There are a lot of non-Pirates out there that need killing; if you’re creature-light and three-toughness- or Pirate-heavy, this could be playable.
For the desperate trying to kill a big creature, this might do it, recognizing that you probably lost a creature to make this card “work.”
Not Goblin Bombardment, this card is going to need massive token or creature generation to really feel like it’s good enough.
Are there enough actually good Dinosaurs? I think we’re still short.
A lot needs to go right for this card to be good. You need the game to be about a very tight grind where you can afford to be attacking and every resource the opponent has matters. Is that all true? Then this is playable.
This card requires a lot of help to really be awesome.
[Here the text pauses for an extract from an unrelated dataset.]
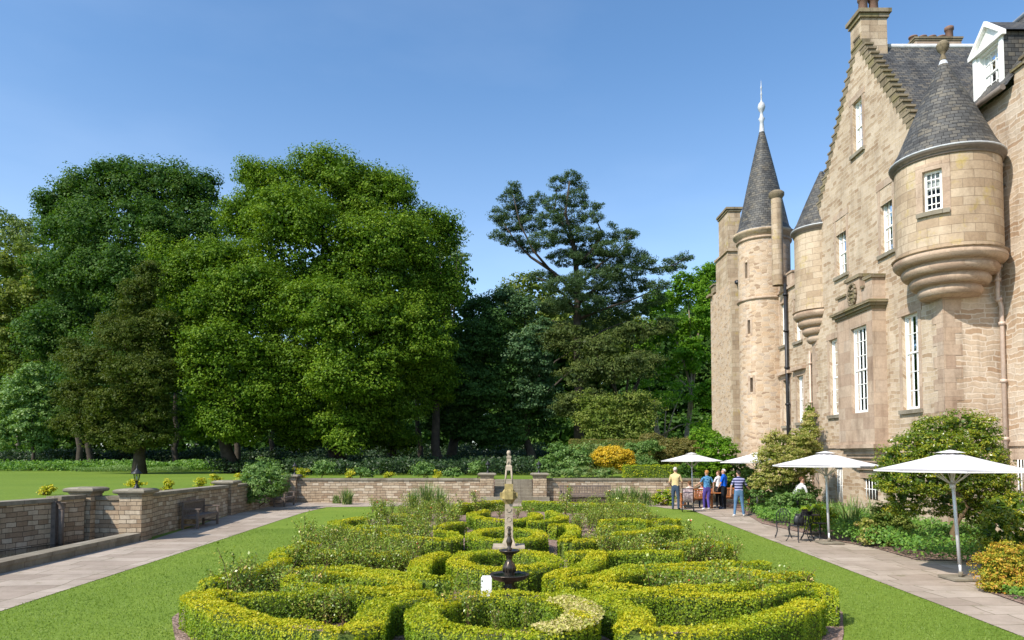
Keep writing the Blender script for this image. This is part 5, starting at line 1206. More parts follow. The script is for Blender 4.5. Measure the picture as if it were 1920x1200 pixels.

You need something worthy of copying, that card has to already be able to attack, and then you need to be in the position to attack. Rough.
The Unimportant
These are cards that I don’t expect to have any impact on Standard because they are so outclassed or they are reprints.
The Splash
These three lands could be used to help justify a slight splash into another color. Unclaimed Territory will basically require that both your splashed color be able to make use of the land and that you have enough correct creatures for it to work in your main color. Probably this won’t happen. The other two lands work quite well to support a second color splash.
Where Raging Sawtooth feels like it might be the kind of card you could sideboard as a splash, Regisaur Alpha feels like the type of card that you could decide is worth putting the tiniest amount of green into your deck for. It isn’t just seven power for five mana; haste makes cards like Rampaging Ferocidon and Burning Sun’s Avatar more worthy of consideration.
More interesting, though, is casting a second Regisaur Alpha. Ouch.
The Conclusion
Here’s one simple conclusion:
Lightning Strike is going to be a ubiquitous card in the coming Standard. This card will mean that the effective reach of red decks will be just slightly that much more – an instant is easier to make use of than a sorcery by a great deal. Four toughness is suddenly slightly more important.
Rigging Runner might be one of the go-to cards for the new aggressive red, or otherwise, it might just decide not to run as many one-drops as it used to have.
For the rest of the possibilities that emerge, there are a ton of weapons for slower red decks, with Thaumatic Compass // Spires of Orazca being one of the most noteworthy because of the ability of the card to help handle problematic cards like Hazoret the Fervent. Whether there is enough to bring Big Red over the top remains to be seen.
Sideboarding for red decks of all stripes is going to be more resilient, with broad answers now available due to Sorcerous Spyglass and Sentinel Totem.
SCG Dallas will be the first stop to feature Ixalan and it will feature it in Standard. I’m certain that the faster aggressive red will maintain its strength, but perhaps we finally have enough tools for that Big Red deck. Stay tuned until September 30th to find out in Dallas!
In the meantime, I know I’ll be tinkering away with Primal Amulet in red decks and others. If I have my way, you can expect me to be copying burn spells and killing people!